Max Distance: Find Largest Difference Between Function & XY Plot

[asi123]

Homework Statement

Hey.
I need to find the biggest distance between this function and the XY plot, any ideas?

Homework Equations

The Attempt at a Solution

 

[HallsofIvy]

Homework Statement

Hey.
I need to find the biggest distance between this function and the XY plot, any ideas?

You mean the xy-plane.
The surface is given by $2x^3+ 3y^2+ 2z^2+ 2xz= 6$ and the distance from any point (x, y, z) to (x, y, 0) (the xy-plane) is just z.
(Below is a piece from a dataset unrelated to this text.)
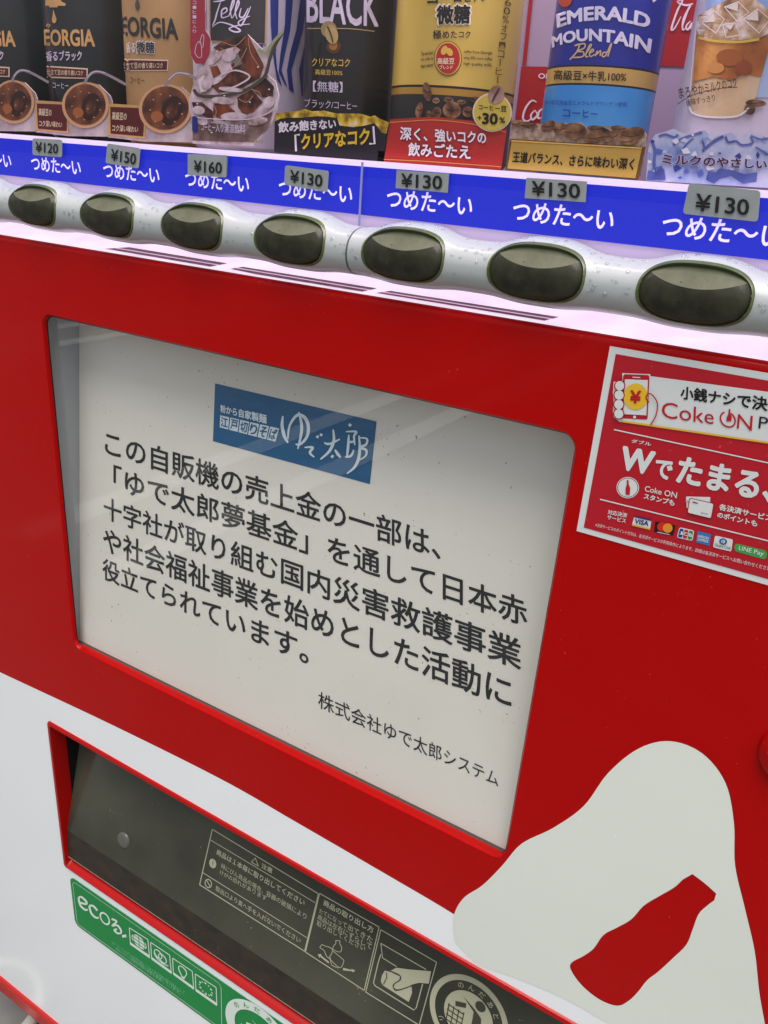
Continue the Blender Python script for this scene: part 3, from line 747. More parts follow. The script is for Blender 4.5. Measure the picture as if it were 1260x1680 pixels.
m = MB(); q = zb([(688, 452), (784, 474), (772, 542), (670, 520)]); m.art(SPL, rpoly(q, 4), SW, L1)
for i, cc in enumerate(('#1e3f93', '#bf1f35', '#1f8a3e')):
    f0, f1 = .06 + i*.31, .31 + i*.31
    qq = [lp(lp(q[0], q[3], .1), lp(q[1], q[2], .1), f0), lp(lp(q[0], q[3], .1), lp(q[1], q[2], .1), f1), lp(lp(q[0], q[3], .9), lp(q[1], q[2], .9), f1), lp(lp(q[0], q[3], .9), lp(q[1], q[2], .9), f0)]
    m.art(SPL, rpoly(qq, 2), INK(cc), L2)
    cx = sum(p[0] for p in qq)/4; cy = sum(p[1] for p in qq)/4; m.text(SPL, 'JCB'[i], [(cx-3, cy-3.5), (cx+3, cy-2.2), (cx+3, cy+3.5), (cx-3, cy+2.2)], SW, L3, .03)
m.build('payment_mark', PS)
m = MB(); m.art(SPL, zb([(805, 478), (892, 498), (882, 572), (795, 550)]), INK('#2f73b5'), L1)
m.text(SPL, 'AMERICAN', zb([(808, 500), (880, 516), (876, 534), (804, 518)]), SW, L2, .02); m.text(SPL, 'EXPRESS', zb([(808, 522), (876, 537), (872, 554), (804, 539)]), SW, L2, .02); m.build('payment_mark', PS)
m = MB(); m.art(SPL, rpoly(zb([(918, 506), (1034, 532), (1022, 610), (904, 582)]), 3), SW, L1); m.ell(SPL, *zb([(970, 545)])[0], 6.5, 5.2, INK('#2e5f93'), L2, rot_=.2); m.ell(SPL, *zb([(970, 545)])[0], 3, 3.4, SW, L3); m.line(SPL, zb([(970, 530), (968, 560)]), 1.4, INK('#2e5f93'), L4)
m.text(SPL, 'Diners Club', zb([(920, 556), (1020, 578), (1016, 598), (916, 575)]), INK('#30465c'), L2, 0); m.build('payment_mark', PS)
m = MB(); m.art(SPL, rpoly(zb([(1046, 555), (1256, 606), (1248, 664), (1040, 606)]), 6.5), INK('#3d9a4b'), L1); m.text(SPL, 'LINE Pay', zb([(1075, 572), (1235, 610), (1228, 648), (1068, 606)]), SW, L2, .01); m.build('payment_mark', PS)

# ------------------------------------------------------------------ green eco sticker
GRN = INK('#0f8440'); GW = INK('#d6e2d8')
m = MB()
e0 = SPL.at(114.5, 1439); e1 = SPL.at(124, 1512)
ex0, ex1, ez0, ez1 = -.5872, -.19, -.8085, -.7345
L = rrect(ex0, ex1, ez0, ez1, .008, -.0006, 6); plate(m, L, [], GRN); m.loft([L, [p + Vector((0, .0004, 0)) for p in L]], GRN)
EC = tag(m.build('eco_sticker'), 'green rounded eco sticker below the pick-up slot on the white lower panel', 'sticker')
m = MB(); ze = lambda P: Z(110, 1420, .1508, P); zh = lambda P: Z(200, 1500, .1429, P)
E1, E2 = .0009, .0012
def outline(mb, x0, x1, z0, z1, r, t, y, mt):
    A = rrect(x0, x1, z0, z1, r, y); B = rrect(x0+t, x1-t, z0+t, z1-t, r*.85, y); mb.loft([A, B], mt)
inx = SPL.at(*zh([(1150, 900)])[0]).x
outline(m, ex0+.004, inx, ez0+.004, ez1-.004, .006, .0006, -.0009, GW)
m.build('border', EC)
m = MB()
for P, w_ in (([(135, 400), (205, 420), (212, 400), (195, 375), (155, 342), (130, 350), (130, 385), (150, 440), (195, 480), (225, 480)], 3.2), ([(330, 490), (290, 445), (255, 435), (245, 455), (265, 520), (310, 565), (345, 568)], 3.2)): m.line(SPL, ze(P), w_, GW, E1, smooth=5)
m.ell(SPL, *ze([(411, 577)])[0], 6.8, 12.2, GW, E1, rot_=-.55, hole=.72)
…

To minimize of maximize that, look at the derivatives of z with respect to x and y. Using the chain rule to differentiate with respect to x, $6x^2+ 4zz_x+ 2z+ 2xz_x= 0$ so $z_x= -(6x^2+ 2z)/(4z+ 2x)= -(3x^2+ z)/(2z+x)=0$ and differentiating with respect to y, $6y+ 2zz_y+ 2xz_y= 0$ so $z_y= -6y/(2z+ 2x)= -3y/(z+ x)= 0$. Find values of of x, y, z that satisfy those as well as $2x^3+ 3y^2+ 2z^2+ 2xz= 6$.

 

[asi123]

You mean the xy-plane.
The surface is given by $2x^3+ 3y^2+ 2z^2+ 2xz= 6$ and the distance from any point (x, y, z) to (x, y, 0) (the xy-plane) is just z. To minimize of maximize that, look at the derivatives of z with respect to x and y. Using the chain rule to differentiate with respect to x, $6x^2+ 4zz_x+ 2z+ 2xz_x= 0$ so $z_x= -(6x^2+ 2z)/(4z+ 2x)= -(3x^2+ z)/(2z+x)=0$ and differentiating with respect to y, $6y+ 2zz_y+ 2xz_y= 0$ so $z_y= -6y/(2z+ 2x)= -3y/(z+ x)= 0$. Find values of of x, y, z that satisfy those as well as $2x^3+ 3y^2+ 2z^2+ 2xz= 6$.

10x a lot